As it is with the seemingly impossible, procrastination is a fabrication of our minds. It can manifest as the residual thoughts of impossibility that you have already tried to remove from your decision making and action taking.

It can also manifest as the “perfect” being the enemy of the “good,” when we resist doing what we know we should do because we fear or avoid our charge because we overestimate the labor involved with the task.

True, when we pursue the BIG THING, there will be toil and sweat, but having read this book through its entirety, we have learned that we can break up the big, intimidating tasks and minimize them into small, manageable efforts.

Often when I have sat down to write a page or chapter of this book, I have avoided sitting altogether and put off the writing another day. Indeed, I had to remind myself that this book doesn’t have to be perfect, and that the only way a book like this will be written is if it is actually written. Besides, life is filled with rough drafts, do-overs, time outs, and mulligans. I didn’t have to get it right the first time; I just had to write it. And after 10 years of ignoring my own advice, I owned up to it, sat down and remembered just how wise this advice is.

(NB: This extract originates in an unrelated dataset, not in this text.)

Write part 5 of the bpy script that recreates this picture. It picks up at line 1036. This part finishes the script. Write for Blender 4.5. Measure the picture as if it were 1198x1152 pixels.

When faced with procrastination ask yourself why you aren’t tackling the action you committed yourself to. What is it you are afraid of? Why are you resisting?

This is very important because for a BIG THING to become a reality, you must take action. Procrastination stops action in its tracks and is the quickest, deadliest blow to killing a dream (or perhaps causing it to suffer a slow, painful death).

Understanding the root of procrastination and seeking a swift resolution thereto will empower you and lift you toward achieving your goal.